Overspenders: Rebecca's Story

Updated: Apr 5, 2020

Excerpt from The Money Trap...

Rebecca's Story:

Not everyone who gets into trouble with debt from their overspending has a story as dramatic as Billy. Rebecca cannot understand how she got into so much trouble. She could list for you, chapter and verse, why each of her decisions is just the natural and right choice to make. Except that when you add them up, she has had to borrow hundreds and often thousands of dollars each month to support her spending.

Rebecca is a freelance musician and music teacher. She regularly earns about $50,000 (written in 2001) dollars per year. She regularly spends in the $60,000 per year range. Rebecca does not mean to spend more than she earns--she is forever putting herself on budgets. She just doesn't seem able to keep them. Certain things always turn out to be budget-busters, but somehow impossible to resist. She cannot understand how she earns $50,000 and is still in debt. And she is in debt to the tune of $70,000. She is a single mom with a teenage daughter. She hasn't been on a vacation in three years (something she is quick to note). She seems to imply that someone else has spent the money she now owes. But no one else spent the money. It just seems that way to Rebecca, because she feels so much like a victim in all of this. She says that dealing with the relentless calls from her creditors, and with the tidal wave of feelings that accompany the calls, is the hardest thing she has ever had to do.

When describing how she lives, however, she leaves a few things out. Most overspends do. In her case, for instance, when it is her daughter who wants something, she is rarely able to say no, no matter the cost.
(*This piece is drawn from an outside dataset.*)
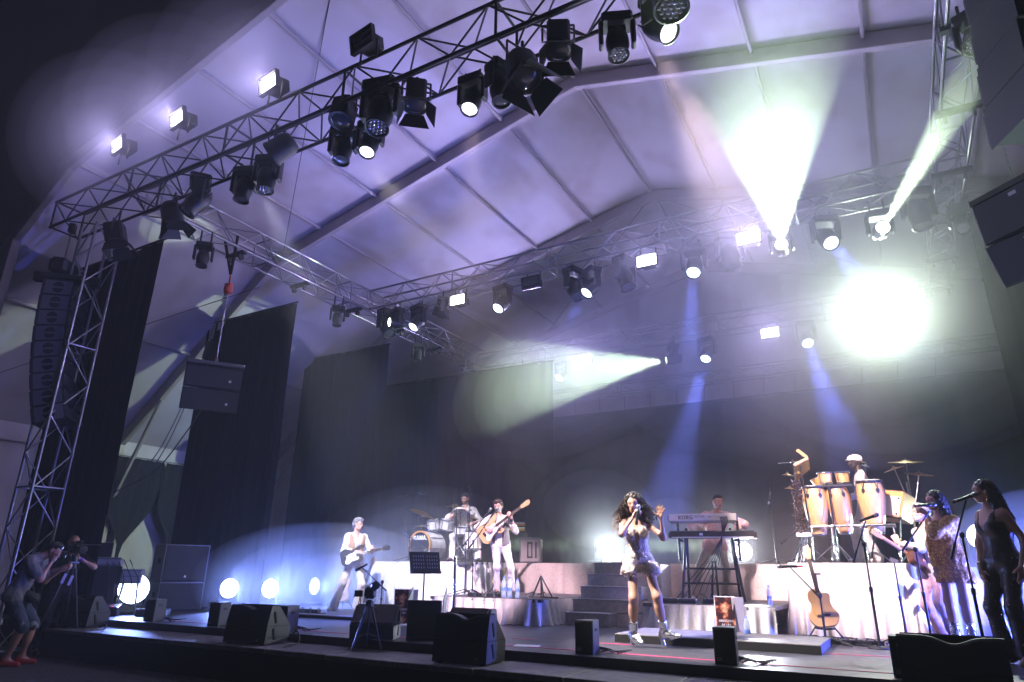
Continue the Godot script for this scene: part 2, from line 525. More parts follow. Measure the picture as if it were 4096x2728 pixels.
func drapes() -> void:
	var G := "black stage curtains"
	drape("stage_curtain", "tall black curtain behind the truss tower and the photographers", -14.6, -11.72, 0.5, 7.4, -6.72, M.drape_cloth, "curtain", G)
	drape("stage_curtain", "tall black curtain behind the hanging pair of loudspeakers", -15.1, -11.9, 0.5, 7.4, -10.3, M.drape_cloth, "curtain", G)
	drape("stage_curtain", "tall black curtain left of the drum riser with green haze over it", -15.2, -11.9, 0.5, 7.4, -13.8, M.drape_cloth, "curtain", G)
	drape("stage_curtain", "wide black curtain behind the drummer", -13.6, -7.56, 0.5, 6.75, -15.5, M.drape_cloth, "curtain", G)
	drape("backdrop", "huge black backdrop behind the singer and the percussion", -8.4, 4.6, 0.5, 5.45, -16.75, M.drape_cloth, "curtain", "", 0.03, 0.5)
	drape("stage_curtain", "dark curtain at the far right behind the long haired woman", 1.9, 5.0, 0.5, 7.4, -13.0, M.drape_cloth, "curtain", G)
	# the dark cloths tied up along the left tent wall
	for i in 4:
		var z0: float = -8.7 - i * 1.45
		var t := thing("tied_curtain", ["dark cloth on the tent wall, gathered, nearest the photographers", "dark cloth gathered in a knot seen left of the subwoofer stack", "dark cloth gathered in a knot seen above the subwoofer stack", "dark cloth gathered on the tent wall beyond the second curtain"][i], "curtain", Vector3(-17.9, 0, z0), 0.0, "dark cloths tied along the tent wall")
		var st := S()
		smooth(st)
		var g := func(a: int, b: int) -> Vector3:
			var u := float(a) / 14 - 0.5
			var v := float(b) / 12      # 0 top .. 1 bottom
			var wide := 1.42 * (1.0 - 0.93 * smoothstep(0.35, 0.82, v)) * (1.0 if v < 0.84 else 1.0 + (v - 0.84) * 3.0)
			return Vector3(0.05 * sin(u * 30.0) * (1.0 - v * 0.6), 4.12 - 3.0 * v, u * wide - 0.72 + 0.2 * v)
		for a in 14:
			for b in 12: quad(st, g.call(a, b), g.call(a + 1, b), g.call(a + 1, b + 1), g.call(a, b + 1))
		obj("cloth", st, M.navy_cloth, t)
		rod("pipe", Vector3(0.02, 4.15, -1.45), Vector3(0.02, 4.15, 0), 0.02, M.grey_metal, t)

func skirt(parent: Node, pts: Array, y0: float, y1: float, m: Material, period := 0.16, amp := 0.022, flare := 0.05) -> void:   # pleated cloth hung along a path
	var st := S()
	smooth(st)
	var path: Array = []
	var nor: Array = []
	var s := 0.0
	var arc: Array = []
	for i in pts.size() - 1:
		var a: Vector3 = pts[i]
		var b: Vector3 = pts[i + 1]
		var L := a.distance_to(b)
		var n := maxi(2, int(L / 0.022))
		var d := (b - a).normalized()
		for k in n:
			path.append(a.lerp(b, float(k) / n)); arc.append(s + L * k / n)
			nor.append(Vector3(-d.z, 0, d.x))
		s += L
	path.append(pts[-1]); arc.append(s); nor.append(nor[-1])
	var rows := 7
	var g := func(i: int, j: int) -> Vector3:
		var v := float(j) / rows       # 0 top
		var x: float = arc[i]
		var w := x / period + 0.35 * fold.get_noise_2d(x * 1.1, y0 + 3.0) + v * 0.25 * fold.get_noise_2d(x * 2.0, 9.0)
		var tri_w := absf(fposmod(w, 1.0) * 2.0 - 1.0)
		var a: float = amp * (0.25 + 0.9 * v) * (1.0 + 0.6 * fold.get_noise_2d(x * 1.7, v))
		var o: float = (smoothstep(0.1, 0.9, tri_w) * 2.0 - 1.0) * a + flare * v * v + 0.012 * fold.get_noise_2d(x * 3.0, v * 4.0)
		var p: Vector3 = path[i] + nor[i] * o
		p.y = lerpf(y1, y0, v) + (0.012 * fold.get_noise_2d(x * 2.0, 2.0) if j == rows else 0.0)
		return p
	for i in path.size() - 1:
		for j in rows: quad(st, g.call(i, j + 1), g.call(i + 1, j + 1), g.call(i + 1, j), g.call(i, j))
	obj("skirt", st, m, parent)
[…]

Her daughter does wear expensive clothes, and does have expensive lessons and trips. For Rebecca's part, she can't resist old, and very often expensive, music scores ( she justifies it by reminding herself of all the luxuries she doesn't buy). She is also partial to certain other collectibles and to decorating with unusual fabrics and furnishings. It is true she would not likely be in debt without these things--the rest of her life is lived in a fairly modest way.